Utilizo a menudo la palabra Gaia como abreviatura de la hipótesis misma, a saber: la biosfera es una entidad autorregulada con capacidad para mantener la salud de nuestro planeta mediante el control el entorno químico y el físico. Ha sido ocasionalmente difícil, sin acudir a circunlocuciones excesivas evitar hablar de Gaia como si fuera un ser consciente: deseo subrayar que ello no va más allá del grado de personalización que a un navío le confiere su nombre, reconocimiento a fin de cuentas de la identidad que hasta una serie de piezas de madera y metal puede ostentar cuando han sido específicamente diseñadas y ensambladas, del carácter que trasciende a la simple suma de las partes.

Al poco de concluir este libro llegó a mis manos un artículo de Alfred Redfield publicado en el American Scientist de 1958 donde se formulaba la hipótesis de que la composición química de la atmósfera y de los océanos estaba controlada biológicamente, hipótesis basada en la diferente distribución de ciertos elementos.

 

Me alegra haber tenido noticia de la contribución de Redfield a la hipótesis de Gaia a tiempo de reconocerla aquí, aunque soy consciente de que muchos otros se habrán hecho reflexiones semejantes y algunos las habrán publicado.
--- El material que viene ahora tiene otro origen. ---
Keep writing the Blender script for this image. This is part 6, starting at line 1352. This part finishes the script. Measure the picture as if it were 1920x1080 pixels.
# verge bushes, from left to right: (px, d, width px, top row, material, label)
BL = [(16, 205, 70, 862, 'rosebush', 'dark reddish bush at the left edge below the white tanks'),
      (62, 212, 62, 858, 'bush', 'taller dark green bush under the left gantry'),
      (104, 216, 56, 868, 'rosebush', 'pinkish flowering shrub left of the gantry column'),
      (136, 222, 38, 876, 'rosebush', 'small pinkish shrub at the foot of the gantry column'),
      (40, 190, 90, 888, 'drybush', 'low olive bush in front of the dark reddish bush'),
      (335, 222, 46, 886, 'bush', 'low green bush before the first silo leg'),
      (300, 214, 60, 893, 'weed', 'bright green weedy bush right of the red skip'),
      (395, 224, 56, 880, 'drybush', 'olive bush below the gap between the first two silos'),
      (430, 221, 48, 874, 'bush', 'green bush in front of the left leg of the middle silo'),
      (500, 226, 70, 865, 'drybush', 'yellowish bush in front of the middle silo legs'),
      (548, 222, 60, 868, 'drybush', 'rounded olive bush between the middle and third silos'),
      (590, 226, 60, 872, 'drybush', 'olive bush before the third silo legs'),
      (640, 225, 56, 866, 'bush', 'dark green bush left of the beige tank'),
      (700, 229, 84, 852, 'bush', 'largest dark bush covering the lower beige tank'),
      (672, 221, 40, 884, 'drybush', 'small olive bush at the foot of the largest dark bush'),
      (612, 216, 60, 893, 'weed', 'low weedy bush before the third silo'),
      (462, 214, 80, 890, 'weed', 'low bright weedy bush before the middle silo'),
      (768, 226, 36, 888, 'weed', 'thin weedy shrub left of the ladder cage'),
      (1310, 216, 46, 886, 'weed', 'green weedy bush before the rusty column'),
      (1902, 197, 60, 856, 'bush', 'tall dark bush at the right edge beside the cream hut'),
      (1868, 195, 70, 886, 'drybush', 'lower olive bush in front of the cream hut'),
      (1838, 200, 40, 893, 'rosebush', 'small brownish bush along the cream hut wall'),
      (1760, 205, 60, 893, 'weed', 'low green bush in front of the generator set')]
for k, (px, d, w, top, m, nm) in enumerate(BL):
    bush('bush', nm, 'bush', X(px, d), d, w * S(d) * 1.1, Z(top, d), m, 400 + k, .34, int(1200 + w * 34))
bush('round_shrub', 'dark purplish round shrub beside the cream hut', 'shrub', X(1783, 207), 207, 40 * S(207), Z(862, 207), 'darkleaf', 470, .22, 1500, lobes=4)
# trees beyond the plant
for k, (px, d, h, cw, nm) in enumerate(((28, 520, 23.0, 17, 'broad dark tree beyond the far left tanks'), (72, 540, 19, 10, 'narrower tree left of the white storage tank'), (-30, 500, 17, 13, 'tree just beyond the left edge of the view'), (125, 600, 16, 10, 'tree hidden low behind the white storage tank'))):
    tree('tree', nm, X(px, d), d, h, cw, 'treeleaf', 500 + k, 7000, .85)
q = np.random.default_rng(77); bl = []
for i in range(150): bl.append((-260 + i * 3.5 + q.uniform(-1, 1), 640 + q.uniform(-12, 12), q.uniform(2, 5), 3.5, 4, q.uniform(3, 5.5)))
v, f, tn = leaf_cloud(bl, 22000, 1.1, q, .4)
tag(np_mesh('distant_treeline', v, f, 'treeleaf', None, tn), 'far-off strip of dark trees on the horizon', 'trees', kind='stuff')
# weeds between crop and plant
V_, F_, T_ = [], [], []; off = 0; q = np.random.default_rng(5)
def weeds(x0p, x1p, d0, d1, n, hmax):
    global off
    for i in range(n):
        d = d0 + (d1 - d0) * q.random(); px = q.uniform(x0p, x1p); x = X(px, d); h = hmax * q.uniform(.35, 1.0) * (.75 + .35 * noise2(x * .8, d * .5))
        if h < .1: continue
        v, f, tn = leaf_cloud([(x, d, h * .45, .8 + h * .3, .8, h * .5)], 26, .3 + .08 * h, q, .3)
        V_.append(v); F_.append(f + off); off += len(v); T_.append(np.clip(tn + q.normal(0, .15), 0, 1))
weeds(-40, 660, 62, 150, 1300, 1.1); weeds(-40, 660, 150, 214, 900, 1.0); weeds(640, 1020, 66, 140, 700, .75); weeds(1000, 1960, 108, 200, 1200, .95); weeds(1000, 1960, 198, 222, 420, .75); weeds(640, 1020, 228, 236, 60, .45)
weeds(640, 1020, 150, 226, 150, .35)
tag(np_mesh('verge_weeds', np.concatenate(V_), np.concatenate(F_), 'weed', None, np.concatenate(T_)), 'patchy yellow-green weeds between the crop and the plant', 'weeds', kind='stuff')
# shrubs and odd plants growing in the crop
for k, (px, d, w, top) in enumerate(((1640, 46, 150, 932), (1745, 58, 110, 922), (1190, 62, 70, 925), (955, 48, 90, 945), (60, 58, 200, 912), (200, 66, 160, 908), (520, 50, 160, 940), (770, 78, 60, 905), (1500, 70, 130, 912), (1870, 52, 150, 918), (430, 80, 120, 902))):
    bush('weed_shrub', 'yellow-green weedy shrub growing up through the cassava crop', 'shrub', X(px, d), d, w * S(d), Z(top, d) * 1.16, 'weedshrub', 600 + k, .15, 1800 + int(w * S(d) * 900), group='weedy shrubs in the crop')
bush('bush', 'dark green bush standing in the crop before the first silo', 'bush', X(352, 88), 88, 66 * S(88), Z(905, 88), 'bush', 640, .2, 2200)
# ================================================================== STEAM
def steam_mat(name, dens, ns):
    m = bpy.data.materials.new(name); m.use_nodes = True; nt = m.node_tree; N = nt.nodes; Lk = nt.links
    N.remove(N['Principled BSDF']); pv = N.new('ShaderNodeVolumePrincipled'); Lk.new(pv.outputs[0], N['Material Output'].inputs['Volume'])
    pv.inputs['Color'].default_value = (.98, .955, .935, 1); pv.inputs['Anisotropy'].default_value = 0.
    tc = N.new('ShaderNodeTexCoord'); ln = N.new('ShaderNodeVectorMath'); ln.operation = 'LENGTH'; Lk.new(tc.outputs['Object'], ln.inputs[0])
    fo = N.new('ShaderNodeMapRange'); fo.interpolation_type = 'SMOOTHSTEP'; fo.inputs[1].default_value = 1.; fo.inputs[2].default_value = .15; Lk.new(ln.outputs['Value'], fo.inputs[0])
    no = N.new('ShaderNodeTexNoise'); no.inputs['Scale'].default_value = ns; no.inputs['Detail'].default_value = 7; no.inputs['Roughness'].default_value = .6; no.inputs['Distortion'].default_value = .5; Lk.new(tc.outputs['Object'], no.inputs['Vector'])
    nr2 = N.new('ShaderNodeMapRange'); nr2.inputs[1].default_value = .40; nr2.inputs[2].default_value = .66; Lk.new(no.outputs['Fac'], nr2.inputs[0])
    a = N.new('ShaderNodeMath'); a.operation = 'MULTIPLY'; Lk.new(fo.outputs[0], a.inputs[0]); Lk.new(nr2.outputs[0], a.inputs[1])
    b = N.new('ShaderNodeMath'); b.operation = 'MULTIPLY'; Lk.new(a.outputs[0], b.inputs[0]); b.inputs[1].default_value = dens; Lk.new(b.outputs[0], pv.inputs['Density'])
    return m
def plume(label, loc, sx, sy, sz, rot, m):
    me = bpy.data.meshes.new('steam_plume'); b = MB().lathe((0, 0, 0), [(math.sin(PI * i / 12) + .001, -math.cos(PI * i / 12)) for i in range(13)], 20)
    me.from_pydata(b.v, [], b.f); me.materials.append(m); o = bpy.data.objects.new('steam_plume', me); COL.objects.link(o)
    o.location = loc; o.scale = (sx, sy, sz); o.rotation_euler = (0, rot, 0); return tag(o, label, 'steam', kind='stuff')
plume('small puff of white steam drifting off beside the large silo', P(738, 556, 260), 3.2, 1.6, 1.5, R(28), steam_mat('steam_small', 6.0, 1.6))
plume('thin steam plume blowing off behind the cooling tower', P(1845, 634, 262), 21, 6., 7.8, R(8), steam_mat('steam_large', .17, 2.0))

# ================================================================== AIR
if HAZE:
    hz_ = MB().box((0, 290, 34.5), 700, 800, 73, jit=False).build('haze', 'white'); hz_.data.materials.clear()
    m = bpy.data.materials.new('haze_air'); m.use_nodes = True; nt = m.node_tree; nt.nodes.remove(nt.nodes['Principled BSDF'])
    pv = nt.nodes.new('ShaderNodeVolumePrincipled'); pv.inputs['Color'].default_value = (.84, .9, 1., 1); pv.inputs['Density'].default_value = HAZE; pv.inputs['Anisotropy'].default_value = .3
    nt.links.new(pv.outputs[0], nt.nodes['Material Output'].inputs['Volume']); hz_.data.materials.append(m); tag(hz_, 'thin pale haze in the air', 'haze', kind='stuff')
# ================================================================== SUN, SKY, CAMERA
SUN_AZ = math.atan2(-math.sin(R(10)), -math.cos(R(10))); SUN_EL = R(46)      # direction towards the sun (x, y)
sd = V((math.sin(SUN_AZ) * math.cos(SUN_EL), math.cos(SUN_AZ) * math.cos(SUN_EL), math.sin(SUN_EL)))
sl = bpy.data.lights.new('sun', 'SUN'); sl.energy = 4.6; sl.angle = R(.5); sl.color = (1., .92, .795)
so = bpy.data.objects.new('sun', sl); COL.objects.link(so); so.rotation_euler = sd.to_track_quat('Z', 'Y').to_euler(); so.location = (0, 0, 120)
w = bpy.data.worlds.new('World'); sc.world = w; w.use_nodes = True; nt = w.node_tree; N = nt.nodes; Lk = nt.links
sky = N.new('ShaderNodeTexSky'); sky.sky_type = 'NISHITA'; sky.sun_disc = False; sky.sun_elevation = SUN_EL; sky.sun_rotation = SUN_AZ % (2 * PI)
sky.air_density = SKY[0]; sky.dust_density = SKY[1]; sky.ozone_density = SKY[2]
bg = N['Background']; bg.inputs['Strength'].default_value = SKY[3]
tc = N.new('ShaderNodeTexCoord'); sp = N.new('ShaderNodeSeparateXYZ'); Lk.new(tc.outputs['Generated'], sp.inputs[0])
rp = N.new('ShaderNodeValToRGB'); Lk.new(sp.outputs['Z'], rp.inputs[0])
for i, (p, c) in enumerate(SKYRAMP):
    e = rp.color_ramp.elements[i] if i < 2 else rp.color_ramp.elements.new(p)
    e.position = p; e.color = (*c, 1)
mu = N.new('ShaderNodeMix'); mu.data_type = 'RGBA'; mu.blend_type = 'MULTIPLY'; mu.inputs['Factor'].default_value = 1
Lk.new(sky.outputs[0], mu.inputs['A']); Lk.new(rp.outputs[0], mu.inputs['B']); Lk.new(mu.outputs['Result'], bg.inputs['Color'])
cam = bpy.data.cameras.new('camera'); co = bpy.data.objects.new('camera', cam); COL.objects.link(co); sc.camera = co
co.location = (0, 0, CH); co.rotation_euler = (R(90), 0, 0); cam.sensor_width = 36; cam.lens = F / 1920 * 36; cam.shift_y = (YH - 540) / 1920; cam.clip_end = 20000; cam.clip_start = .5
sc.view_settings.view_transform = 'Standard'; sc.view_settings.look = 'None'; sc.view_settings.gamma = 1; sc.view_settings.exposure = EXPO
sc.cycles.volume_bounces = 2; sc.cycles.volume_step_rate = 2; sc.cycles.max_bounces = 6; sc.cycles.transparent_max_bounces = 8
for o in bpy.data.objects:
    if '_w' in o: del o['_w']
La noción de Gaia, de una Tierra viviente, no ha sido aceptable en el pasado para la corriente principal de la ciencia, por lo que las semillas lanzadas en época anterior han permanecido enterradas, sin germinar, en el profundo humus de las publicaciones científicas.

Un libro cuya materia tiene una base tan amplia como la de éste requirió amplias dosis de asesoramiento, generosamente prestado por gran número de colegas científicos que pusieron a mi disposición su tiempo para ayudarme; de entre todos ellos quiero hacer especial mención de la profesora Lynn Margulis de Boston, mi constante ayuda y guía. Estoy también en deuda con el profesor C. E. Junge de Mainz y el profesor Bollin de Estocolmo, los primeros en animarme a escribir sobre Gaia, así como con el doctor James Lodge de Boulder, Colorado, Sidney Epton de la Shell Research Ltd. y Peter Fellgett de Reading, que me instó a seguir investigando.

Deseo expresar mi especial gratitud a Evelyn Frazer, que transformó el borrador de este libro, abigarrado amasijo de párrafos y frases, en un texto legible, realizando tan competentemente esta tarea que el resultado final es aquello que era mi intención decir expresado del modo que yo hubiera elegido de haber sido capaz de ello.

Quiero, por último, dejar constancia de una deuda con Helen Lovelock que se encargó no sólo de realizar el borrador mecanografiado, sino también de crear el entorno que hizo posible tanto la reflexión como la escritura.

 

Al final del libro y agrupados por capítulos, incluyo la relación de las fuentes de información utilizadas y de lecturas adicionales, así como algunas definiciones y explicaciones sobre los términos y los sistemas de unidades y medidas empleadas en el texto.